• Women in Planning

Day in the Life Of...Leticia (Coco) Mandra

A bit of an unusual background. I grew up in Patagonia, Argentina (remote!) and moved to Buenos Aires to study law right after finishing school. I later moved to London to do a master’s degree at King’s College London and once my course was completed, I had a job offer to work with one of London’s leading Planning law practitioners. Before I started working there, I didn’t really know what planning was, I had never heard about it, my background was in intellectual property law… But a love for architecture, sociology and the city dynamics meant that I knew that was for me straight away. I worked for local government (London Borough of Hackney, Hammersmith, Kensington & Chelsea and Westminster), private practice and finished my journey in London working for the Treasury Solicitor (Government Legal Department) acting for PINS and MHCLG on planning litigation matters. I moved to Bristol almost 2 years ago, like so many others before and after me, looking the proximity to the countryside for easy weekend escapades, a more affordable property market (just about really) and to reduce the commute! All of which has happened.


In Bristol, I work for Clarke Willmott Solicitors acting for developers, landowners and local authorities on all sorts of planning matters (both contentious and non-contentious)

Setting up the South West branch of Women in Planning together with other amazing women has been the best way to get to know people.





What does your typical working day look like?


My current working day is not exactly as my typical working day, as it is the case for all of us during the lockdown. This will change even more in less than 3 months with the arrival of the twins that I’m currently carrying. But here I go anyway:


I have quite a bit of “me time” before I start my working day: I read for about 30 to 40 minutes and then I do a morning walk for about the same time listening to different podcasts (confessed addict). I am quite active and this is my mechanism for coping with a job that requires me to sit all day in front of a computer with a high degree of concentration.


I start my working day setting out some sort of “to-do” list, sometimes more realistic than others, but the day does not always run as smoothly and organised as I would like to which means that the working hours can sometimes extend beyond what I planned.


After work, I am now doing a bit of exercise either in a fixed bike or a yoga class via Zoom (this is completely new for me). Before the lockdown I used to attend many social and work events (usually involving some sort of alcoholic beverage); do ceramics or go to the gym.

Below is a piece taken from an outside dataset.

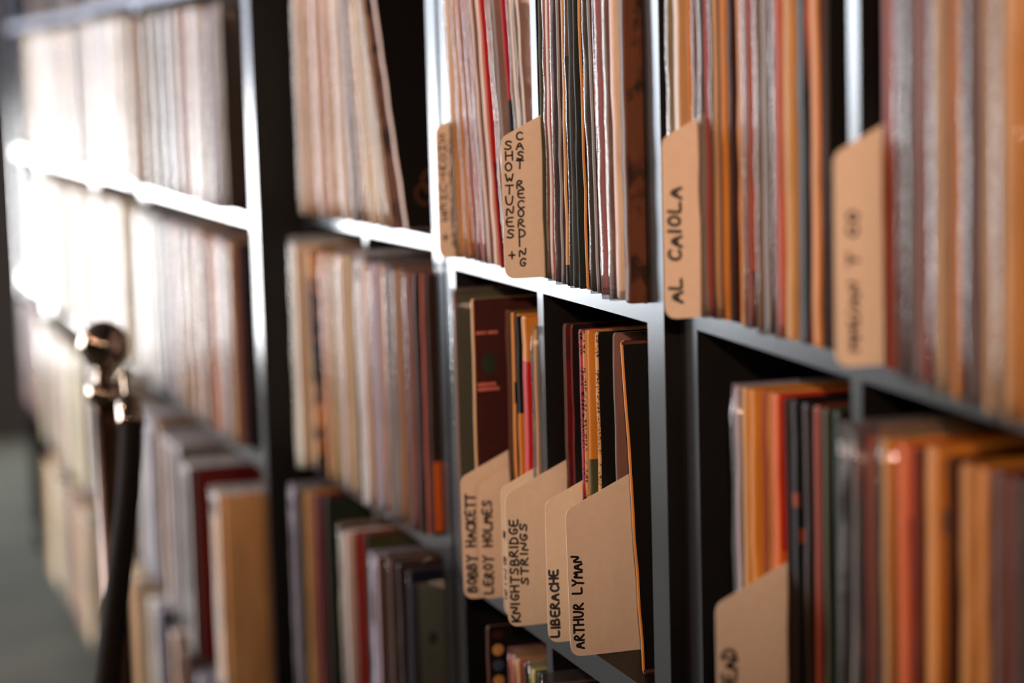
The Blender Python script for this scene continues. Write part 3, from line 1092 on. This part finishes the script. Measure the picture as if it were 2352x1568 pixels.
a3r = [
    R(772, 5.4, 8, 'tan', 'cream', y=1300, h=0.355, pl=True), R(784, 5.2, 9, 'white', 'pink white', y=1300, h=0.355, pl=True, lead=0.008, head=0.010), R(812, 4.1, 8, 'rust', 'dark red', y=1300, h=0.355),
    R(828, 3.6, 8, 'red', 'brown', y=1300, h=0.355), R(842, 3.1, 8, 'dark brown', 'olive', y=1300, h=0.355),
    R(862, 5.6, 8, 'lilac', 'brown', y=1300, h=0.355, pl=True, lead=0.010, head=0.010), R(892, 4.6, 10, 'brown', 'dark brown', y=1300, h=0.355, pl=True), R(912, 4.2, 10, 'dark brown', 'dark brown', y=1300, h=0.355),
    R(938, 3.6, 6, 'navy', 'navy', y=1300, h=0.352, pl=True, head=0.004, desc='navy-bordered',
      extra=cover_marks([('pale_panel', 'grey green', 'box', 0.062, 0.172, 0.051, 0.163), ('red_spot', 'bright red', 'disc', 0.028, 0.262, 0.006, 0.008)])),
]
fill_bay(UA, -2, 1300, a3r, 'dark-sided shelf lower row, right half', 'record jackets beside the black side, lower row', xmin=UA.cols[1][0])

# =================================================================== bright far shelf
GZ = 'record jackets on the bright forward shelf'


def zbay(k, yref, lst, where, u=UZ):
    lst = sorted(lst, key=lambda e: e['x'])
    groups = [[] for _ in u.cols]
    for e in lst:
        X = hit_y(e['x'], e.get('y', yref), u.L - e['p'] / 100).x + math.tan(math.radians(e.get('a', 0))) * 0.1
        ci = 0
        for j, (c0, c1) in enumerate(u.cols):
            if X >= c0 - 0.02:
                ci = j
        groups[ci].append(e)
    names = ['left third', 'middle third', 'right third'] if len(u.cols) == 3 else ['left half', 'right half']
    for j, g in enumerate(groups):
        if g:
            fill_bay(u, k, yref, g, where + ', ' + names[j], GZ, xmin=u.cols[j][0], xmax=u.cols[j][1])
    return


def auto(xs, p, t, cols, covers=None, pl=1.0, **kw):
    out = []
    for i, x in enumerate(xs):
        c = cols[i % len(cols)]
        v = (covers or cols)[i % len(covers or cols)]
        out.append(R(x, p + random.uniform(-.5, .5), t, c, v, pl=random.random() < pl, lead=0.006, **kw))
    return out


z1 = ([R(268, 3.2, 16, 'cream', 'tan', pl=True), R(283, 3.4, 16, 'white', 'white', pl=True, a=3), R(303, 2.6, 20, 'tan', 'amber'), R(322, 2.4, 20, 'brown', 'tan', pl=True),
       R(342, 2.8, 18, 'beige', 'white', pl=True, a=2), R(358, 2.8, 14, 'white', 'white', pl=True, a=3), R(374, 2.5, 10, 'dark green', 'dark green', a=3),
       R(386, 3.2, 18, 'lilac', 'white', pl=True, a=5), R(404, 2.8, 16, 'white', 'white', pl=True, a=5), R(424, 2.4, 16, 'pink white', 'rose', pl=True, a=2),
       R(438, 2.6, 14, 'pink white', 'tan', pl=True), R(450, 2.8, 16, 'white', 'white', pl=True), R(468, 2.4, 14, 'tan', 'brown', pl=True),
       R(480, 2.5, 14, 'mauve', 'mauve', pl=True), R(494, 2.0, 12, 'lilac', 'white', pl=True), R(508, 1.2, 10, 'white', 'dark brown', pl=True)])
zbay(0, 250, z1, 'forward shelf upper row')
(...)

In the evening I have dinner with my partner and try not to talk about work if possible. He is a town planner and the lines between home and work are sometimes a bit blurry (usually my fault!). We watch something and I use that time get some knitting done.

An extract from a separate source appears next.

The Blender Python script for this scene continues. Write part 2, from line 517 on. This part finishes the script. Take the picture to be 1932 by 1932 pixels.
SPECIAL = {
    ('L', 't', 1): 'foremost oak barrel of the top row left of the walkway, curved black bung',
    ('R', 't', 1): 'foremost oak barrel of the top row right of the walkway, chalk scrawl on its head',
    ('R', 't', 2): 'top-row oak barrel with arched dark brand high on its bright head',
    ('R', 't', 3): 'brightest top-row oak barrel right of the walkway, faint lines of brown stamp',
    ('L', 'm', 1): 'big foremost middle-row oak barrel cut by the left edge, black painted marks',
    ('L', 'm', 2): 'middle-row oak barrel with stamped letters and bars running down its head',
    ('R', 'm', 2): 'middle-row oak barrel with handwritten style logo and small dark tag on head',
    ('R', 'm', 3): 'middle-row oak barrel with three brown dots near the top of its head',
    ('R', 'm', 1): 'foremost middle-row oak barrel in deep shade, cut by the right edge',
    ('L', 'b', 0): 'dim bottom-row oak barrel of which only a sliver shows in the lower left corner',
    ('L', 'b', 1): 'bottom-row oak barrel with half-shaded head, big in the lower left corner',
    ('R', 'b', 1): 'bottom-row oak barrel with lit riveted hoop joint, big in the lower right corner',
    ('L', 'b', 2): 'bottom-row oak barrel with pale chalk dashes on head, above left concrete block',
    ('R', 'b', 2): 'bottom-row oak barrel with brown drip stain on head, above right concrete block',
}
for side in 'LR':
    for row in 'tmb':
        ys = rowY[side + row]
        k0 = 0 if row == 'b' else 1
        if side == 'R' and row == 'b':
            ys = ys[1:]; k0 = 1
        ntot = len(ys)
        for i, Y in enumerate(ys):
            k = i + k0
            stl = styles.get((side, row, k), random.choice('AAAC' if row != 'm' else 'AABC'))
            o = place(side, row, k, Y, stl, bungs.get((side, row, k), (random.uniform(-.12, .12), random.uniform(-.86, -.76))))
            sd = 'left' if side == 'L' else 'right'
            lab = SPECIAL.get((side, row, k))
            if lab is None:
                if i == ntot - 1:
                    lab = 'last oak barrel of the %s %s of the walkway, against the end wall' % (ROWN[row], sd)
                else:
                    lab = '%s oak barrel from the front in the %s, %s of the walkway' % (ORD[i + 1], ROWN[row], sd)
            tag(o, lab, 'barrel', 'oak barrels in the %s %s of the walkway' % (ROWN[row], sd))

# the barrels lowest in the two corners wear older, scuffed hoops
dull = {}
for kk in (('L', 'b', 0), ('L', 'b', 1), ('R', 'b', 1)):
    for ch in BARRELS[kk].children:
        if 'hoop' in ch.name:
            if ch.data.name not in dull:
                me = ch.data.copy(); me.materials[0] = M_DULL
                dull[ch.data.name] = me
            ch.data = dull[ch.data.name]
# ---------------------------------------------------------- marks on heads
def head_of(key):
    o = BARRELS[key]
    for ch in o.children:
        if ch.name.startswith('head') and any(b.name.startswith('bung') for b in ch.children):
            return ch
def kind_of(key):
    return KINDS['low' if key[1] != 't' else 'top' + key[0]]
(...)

How do you unwind on an evening or weekend?


One of the reasons I (we) decided to move to Bristol was to enjoy outdoors life more. I love going out for long walks over the weekend, discover new places and breath in as much nature as I can


I read (books non-work related) as much as I can. If the weather allows it I do some gardening; I do pottery when I can and I try to see friends (although this has not been an option under the current circumstances).


What is the most rewarding project you have worked on?

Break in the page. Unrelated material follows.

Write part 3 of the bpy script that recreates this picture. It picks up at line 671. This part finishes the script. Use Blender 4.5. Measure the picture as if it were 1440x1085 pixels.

I cannot single out one project in particular, but I really enjoy the contentious side of my work. I find appeals or any judicial proceedings very rewarding. I enjoy the planning, the strategy and the adrenaline that comes with the uncertainty. In particular, I really enjoy when the outcome has a direct tangible impact on the dynamics or aesthetics of an area.


I had only been in the UK a couple of months when the solicitor I was working for was involved in the Planning Inquiry for Smithfield Market in London. It was fascinating to see how so many disciplines can interact with each other to put together a case in favour of preserving local heritage.


What are the best and worst bits about your job?


Let’s start with the worse side of things: the financial pressure of knowing that this is essentially a business can be difficult to reconcile with the core planning/legal work. We don’t get much training on that side of things at university and it can be challenging at best.

The best part is to solve problems in order to help. I genuinely enjoy spending hours researching the best solution and facilitating projects.


Who has had the biggest influence on your career and why?


My parents. They taught me that I could do anything I put my head on as long as I worked hard for it. Whilst that has not always been the case, I walked into adulthood unaware of gender inequality and any kind of discrimination. Whilst it didn’t take long for me to be confronted with this, having been brought up like that meant that I had (and have) very little patience for that kind of behaviour and I try to push back as much as I can.


What is the best piece of advice you have received in your career?


Don’t try to rush things! Everything comes at the right time. More often than not, it really pays off to sit tight and be patience. There’s not a day when I don’t remind myself of this.


What is your favourite place?


The mountains and lakes of Patagonia. I can almost feel the clean air in my face, the colours around me, taste the amazing food and daydream of some quality time with my family.